The event took place in Foch Square of the capital Ajaccio on Tuesday, the last of the Jewish holiday’s eight days, on which Jews light menorahs with candles, the Corse-Matin daily reported.

“This has been the first time in the history of the Island of Beauty that the Hanukkah menorah was lit in public,” Rabbi Levi Pinson told the daily, adding it is “a historic moment.”

Pinson, 27, and his wife, Mushky, opened the country’s first permanent Beit Chabad – the Hasidic movement’s term for a Jewish community center and synagogue – last year.

Ajaccio Mayor Laurent Marcangeli said he was “proud to be the first mayor of any city in Corsica to permit the lighting of candles in public,” as he put it. He said it was “an important message of tolerance.”

Several hundred people attended the candle lightings, including Jews who traveled there especially for the ceremonies from the southern mainland city of Nice, located 120 miles north of Ajaccio.

“I have to say I sort of expected to see only 20 people here this evening,” Nice resident Alain Schraub told Corse-Matain, adding that the local Jewish community of a few dozen people is “small but dynamic.”

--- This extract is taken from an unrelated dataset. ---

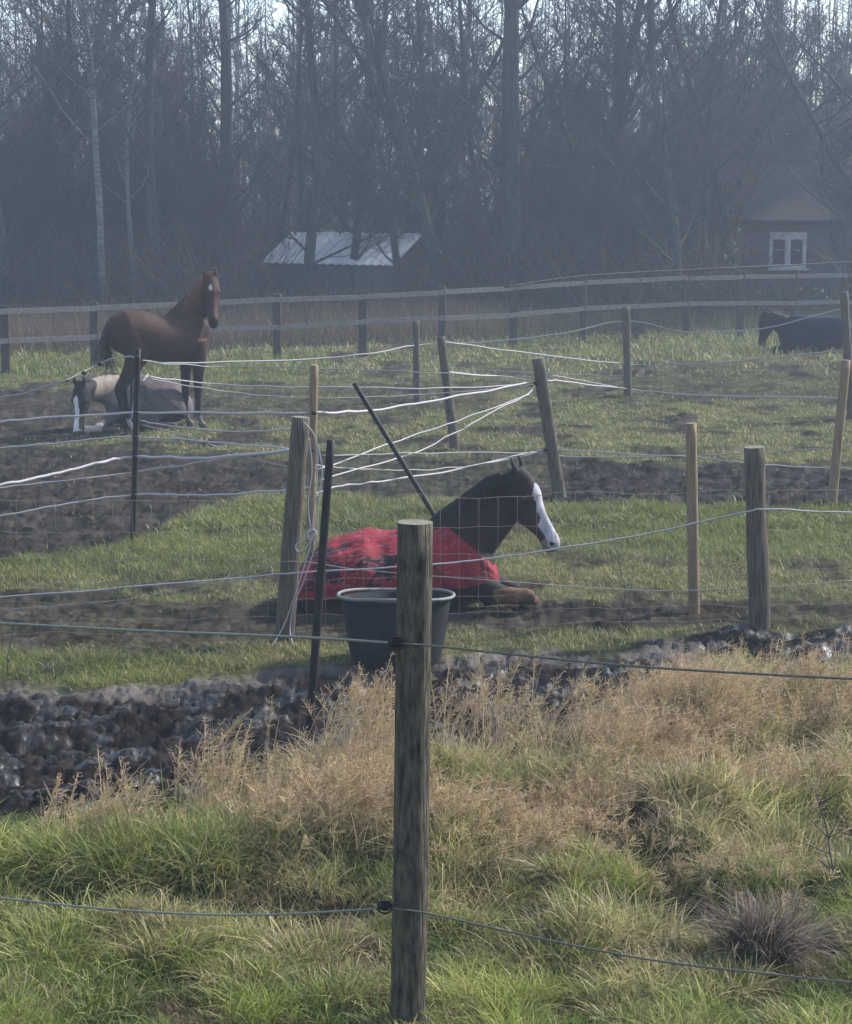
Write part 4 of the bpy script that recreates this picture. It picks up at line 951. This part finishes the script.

Yvonne Malka Cohen, whose parents settled in Corsica in 1919, said that for her, the candle lighting was “the biggest celebration” she’s ever seen at Foch Square.

Roni Barkats, a local barber and member of the Jewish community, attended Tuesday’s ceremony wearing a kippah and sang Hanukkah songs. He told the Corse-Matain daily it was a “moving experience.”

Whereas on mainland France anti-Semitic attacks have become routine, with hundreds of incidents reported annually, “you never experience anything like that here,” Barkats said. “Jews here live in security.”

Corsica was the only region in France whose authorities, operating under the Nazi puppet Vichy government, refused to comply with orders to round up and deport Jews to be murdered. Thousands were saved thanks to authorities turning a blind eye to the presence of refugees and local Jews, and then falsely reporting to headquarters that Corsica had no or very few Jews.